— begin Data shown —
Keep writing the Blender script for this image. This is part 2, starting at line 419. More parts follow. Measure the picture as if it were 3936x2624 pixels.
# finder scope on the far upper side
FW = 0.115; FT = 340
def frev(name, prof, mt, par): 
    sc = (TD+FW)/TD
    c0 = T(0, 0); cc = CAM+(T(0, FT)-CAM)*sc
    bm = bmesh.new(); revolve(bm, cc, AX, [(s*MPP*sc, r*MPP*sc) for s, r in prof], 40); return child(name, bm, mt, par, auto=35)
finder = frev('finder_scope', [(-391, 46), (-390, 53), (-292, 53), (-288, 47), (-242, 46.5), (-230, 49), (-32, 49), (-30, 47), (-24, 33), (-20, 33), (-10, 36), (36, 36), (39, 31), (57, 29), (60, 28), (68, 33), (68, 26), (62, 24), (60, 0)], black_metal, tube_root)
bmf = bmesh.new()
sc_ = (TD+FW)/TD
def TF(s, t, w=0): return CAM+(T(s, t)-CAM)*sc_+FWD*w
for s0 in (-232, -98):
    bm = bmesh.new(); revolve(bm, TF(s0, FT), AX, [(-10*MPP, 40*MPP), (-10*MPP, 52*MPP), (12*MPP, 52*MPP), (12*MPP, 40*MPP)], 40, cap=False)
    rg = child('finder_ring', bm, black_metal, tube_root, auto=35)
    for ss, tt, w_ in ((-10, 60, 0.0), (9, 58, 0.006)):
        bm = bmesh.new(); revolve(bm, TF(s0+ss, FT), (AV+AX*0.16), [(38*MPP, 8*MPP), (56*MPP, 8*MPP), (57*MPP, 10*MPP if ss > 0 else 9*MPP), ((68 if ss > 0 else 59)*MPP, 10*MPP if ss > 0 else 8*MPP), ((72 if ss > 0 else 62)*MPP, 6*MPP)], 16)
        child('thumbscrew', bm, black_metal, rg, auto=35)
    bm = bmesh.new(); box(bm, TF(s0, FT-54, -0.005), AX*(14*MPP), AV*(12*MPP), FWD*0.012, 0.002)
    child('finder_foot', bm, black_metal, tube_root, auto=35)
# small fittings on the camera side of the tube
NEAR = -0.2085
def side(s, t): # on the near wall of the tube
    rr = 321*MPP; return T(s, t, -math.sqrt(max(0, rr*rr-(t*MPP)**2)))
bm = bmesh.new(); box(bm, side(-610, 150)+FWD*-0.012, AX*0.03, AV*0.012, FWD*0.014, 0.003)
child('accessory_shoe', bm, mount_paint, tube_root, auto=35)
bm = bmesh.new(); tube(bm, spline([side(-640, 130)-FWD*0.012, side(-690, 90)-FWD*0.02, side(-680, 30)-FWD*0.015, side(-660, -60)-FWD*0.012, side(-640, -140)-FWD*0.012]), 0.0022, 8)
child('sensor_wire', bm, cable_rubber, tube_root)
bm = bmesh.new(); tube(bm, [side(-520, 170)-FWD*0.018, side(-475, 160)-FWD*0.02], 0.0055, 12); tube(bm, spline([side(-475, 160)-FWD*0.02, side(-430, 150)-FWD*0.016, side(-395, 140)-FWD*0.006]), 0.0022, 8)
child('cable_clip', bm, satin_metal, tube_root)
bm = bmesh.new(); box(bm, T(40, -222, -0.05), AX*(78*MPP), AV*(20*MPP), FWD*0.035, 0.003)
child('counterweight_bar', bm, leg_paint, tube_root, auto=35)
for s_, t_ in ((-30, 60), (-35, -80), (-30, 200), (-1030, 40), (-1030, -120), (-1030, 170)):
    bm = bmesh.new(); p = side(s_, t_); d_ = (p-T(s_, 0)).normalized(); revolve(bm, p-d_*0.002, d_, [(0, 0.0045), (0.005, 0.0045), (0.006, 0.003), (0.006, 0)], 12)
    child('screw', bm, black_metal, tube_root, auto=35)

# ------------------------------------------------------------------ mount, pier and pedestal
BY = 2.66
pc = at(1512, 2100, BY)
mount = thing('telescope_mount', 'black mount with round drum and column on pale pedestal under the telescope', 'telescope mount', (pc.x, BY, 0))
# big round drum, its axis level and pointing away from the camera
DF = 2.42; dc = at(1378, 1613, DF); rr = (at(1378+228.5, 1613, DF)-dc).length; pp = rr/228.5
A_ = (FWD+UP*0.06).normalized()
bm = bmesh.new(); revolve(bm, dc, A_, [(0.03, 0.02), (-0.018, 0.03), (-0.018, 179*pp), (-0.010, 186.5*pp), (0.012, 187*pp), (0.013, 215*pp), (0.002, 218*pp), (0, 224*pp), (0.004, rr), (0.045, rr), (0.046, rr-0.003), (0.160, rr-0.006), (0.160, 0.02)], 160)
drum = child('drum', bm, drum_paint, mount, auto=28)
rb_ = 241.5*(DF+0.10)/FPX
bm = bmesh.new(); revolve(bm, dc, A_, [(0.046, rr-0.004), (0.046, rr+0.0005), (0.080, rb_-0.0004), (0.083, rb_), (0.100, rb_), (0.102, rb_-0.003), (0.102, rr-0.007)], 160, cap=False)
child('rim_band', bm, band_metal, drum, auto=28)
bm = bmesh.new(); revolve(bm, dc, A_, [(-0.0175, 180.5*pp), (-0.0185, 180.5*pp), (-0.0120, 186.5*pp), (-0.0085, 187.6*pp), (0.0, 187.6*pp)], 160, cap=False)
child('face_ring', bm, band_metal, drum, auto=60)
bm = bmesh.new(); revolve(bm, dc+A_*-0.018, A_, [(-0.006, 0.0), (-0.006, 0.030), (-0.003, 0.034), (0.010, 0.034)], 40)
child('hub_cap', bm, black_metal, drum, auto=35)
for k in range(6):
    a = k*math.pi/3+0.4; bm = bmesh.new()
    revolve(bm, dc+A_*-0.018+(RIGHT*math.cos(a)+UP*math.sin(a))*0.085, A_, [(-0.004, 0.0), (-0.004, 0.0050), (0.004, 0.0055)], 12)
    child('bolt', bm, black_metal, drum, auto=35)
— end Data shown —
• [Your goal] Retype all the material above precisely, with no line left out.

• [The result]
Keep writing the Blender script for this image. This is part 2, starting at line 419. More parts follow. Measure the picture as if it were 3936x2624 pixels.
# finder scope on the far upper side
FW = 0.115; FT = 340
def frev(name, prof, mt, par): 
    sc = (TD+FW)/TD
    c0 = T(0, 0); cc = CAM+(T(0, FT)-CAM)*sc
    bm = bmesh.new(); revolve(bm, cc, AX, [(s*MPP*sc, r*MPP*sc) for s, r in prof], 40); return child(name, bm, mt, par, auto=35)
finder = frev('finder_scope', [(-391, 46), (-390, 53), (-292, 53), (-288, 47), (-242, 46.5), (-230, 49), (-32, 49), (-30, 47), (-24, 33), (-20, 33), (-10, 36), (36, 36), (39, 31), (57, 29), (60, 28), (68, 33), (68, 26), (62, 24), (60, 0)], black_metal, tube_root)
bmf = bmesh.new()
sc_ = (TD+FW)/TD
def TF(s, t, w=0): return CAM+(T(s, t)-CAM)*sc_+FWD*w
for s0 in (-232, -98):
    bm = bmesh.new(); revolve(bm, TF(s0, FT), AX, [(-10*MPP, 40*MPP), (-10*MPP, 52*MPP), (12*MPP, 52*MPP), (12*MPP, 40*MPP)], 40, cap=False)
    rg = child('finder_ring', bm, black_metal, tube_root, auto=35)
    for ss, tt, w_ in ((-10, 60, 0.0), (9, 58, 0.006)):
        bm = bmesh.new(); revolve(bm, TF(s0+ss, FT), (AV+AX*0.16), [(38*MPP, 8*MPP), (56*MPP, 8*MPP), (57*MPP, 10*MPP if ss > 0 else 9*MPP), ((68 if ss > 0 else 59)*MPP, 10*MPP if ss > 0 else 8*MPP), ((72 if ss > 0 else 62)*MPP, 6*MPP)], 16)
        child('thumbscrew', bm, black_metal, rg, auto=35)
    bm = bmesh.new(); box(bm, TF(s0, FT-54, -0.005), AX*(14*MPP), AV*(12*MPP), FWD*0.012, 0.002)
    child('finder_foot', bm, black_metal, tube_root, auto=35)
# small fittings on the camera side of the tube
NEAR = -0.2085
def side(s, t): # on the near wall of the tube
    rr = 321*MPP; return T(s, t, -math.sqrt(max(0, rr*rr-(t*MPP)**2)))
bm = bmesh.new(); box(bm, side(-610, 150)+FWD*-0.012, AX*0.03, AV*0.012, FWD*0.014, 0.003)
child('accessory_shoe', bm, mount_paint, tube_root, auto=35)
bm = bmesh.new(); tube(bm, spline([side(-640, 130)-FWD*0.012, side(-690, 90)-FWD*0.02, side(-680, 30)-FWD*0.015, side(-660, -60)-FWD*0.012, side(-640, -140)-FWD*0.012]), 0.0022, 8)
child('sensor_wire', bm, cable_rubber, tube_root)
bm = bmesh.new(); tube(bm, [side(-520, 170)-FWD*0.018, side(-475, 160)-FWD*0.02], 0.0055, 12); tube(bm, spline([side(-475, 160)-FWD*0.02, side(-430, 150)-FWD*0.016, side(-395, 140)-FWD*0.006]), 0.0022, 8)
child('cable_clip', bm, satin_metal, tube_root)
bm = bmesh.new(); box(bm, T(40, -222, -0.05), AX*(78*MPP), AV*(20*MPP), FWD*0.035, 0.003)
child('counterweight_bar', bm, leg_paint, tube_root, auto=35)
for s_, t_ in ((-30, 60), (-35, -80), (-30, 200), (-1030, 40), (-1030, -120), (-1030, 170)):
    bm = bmesh.new(); p = side(s_, t_); d_ = (p-T(s_, 0)).normalized(); revolve(bm, p-d_*0.002, d_, [(0, 0.0045), (0.005, 0.0045), (0.006, 0.003), (0.006, 0)], 12)
    child('screw', bm, black_metal, tube_root, auto=35)

# ------------------------------------------------------------------ mount, pier and pedestal
BY = 2.66
pc = at(1512, 2100, BY)
mount = thing('telescope_mount', 'black mount with round drum and column on pale pedestal under the telescope', 'telescope mount', (pc.x, BY, 0))
# big round drum, its axis level and pointing away from the camera
DF = 2.42; dc = at(1378, 1613, DF); rr = (at(1378+228.5, 1613, DF)-dc).length; pp = rr/228.5
A_ = (FWD+UP*0.06).normalized()
bm = bmesh.new(); revolve(bm, dc, A_, [(0.03, 0.02), (-0.018, 0.03), (-0.018, 179*pp), (-0.010, 186.5*pp), (0.012, 187*pp), (0.013, 215*pp), (0.002, 218*pp), (0, 224*pp), (0.004, rr), (0.045, rr), (0.046, rr-0.003), (0.160, rr-0.006), (0.160, 0.02)], 160)
drum = child('drum', bm, drum_paint, mount, auto=28)
rb_ = 241.5*(DF+0.10)/FPX
bm = bmesh.new(); revolve(bm, dc, A_, [(0.046, rr-0.004), (0.046, rr+0.0005), (0.080, rb_-0.0004), (0.083, rb_), (0.100, rb_), (0.102, rb_-0.003), (0.102, rr-0.007)], 160, cap=False)
child('rim_band', bm, band_metal, drum, auto=28)
bm = bmesh.new(); revolve(bm, dc, A_, [(-0.0175, 180.5*pp), (-0.0185, 180.5*pp), (-0.0120, 186.5*pp), (-0.0085, 187.6*pp), (0.0, 187.6*pp)], 160, cap=False)
child('face_ring', bm, band_metal, drum, auto=60)
bm = bmesh.new(); revolve(bm, dc+A_*-0.018, A_, [(-0.006, 0.0), (-0.006, 0.030), (-0.003, 0.034), (0.010, 0.034)], 40)
child('hub_cap', bm, black_metal, drum, auto=35)
for k in range(6):
    a = k*math.pi/3+0.4; bm = bmesh.new()
    revolve(bm, dc+A_*-0.018+(RIGHT*math.cos(a)+UP*math.sin(a))*0.085, A_, [(-0.004, 0.0), (-0.004, 0.0050), (0.004, 0.0055)], 12)
    child('bolt', bm, black_metal, drum, auto=35)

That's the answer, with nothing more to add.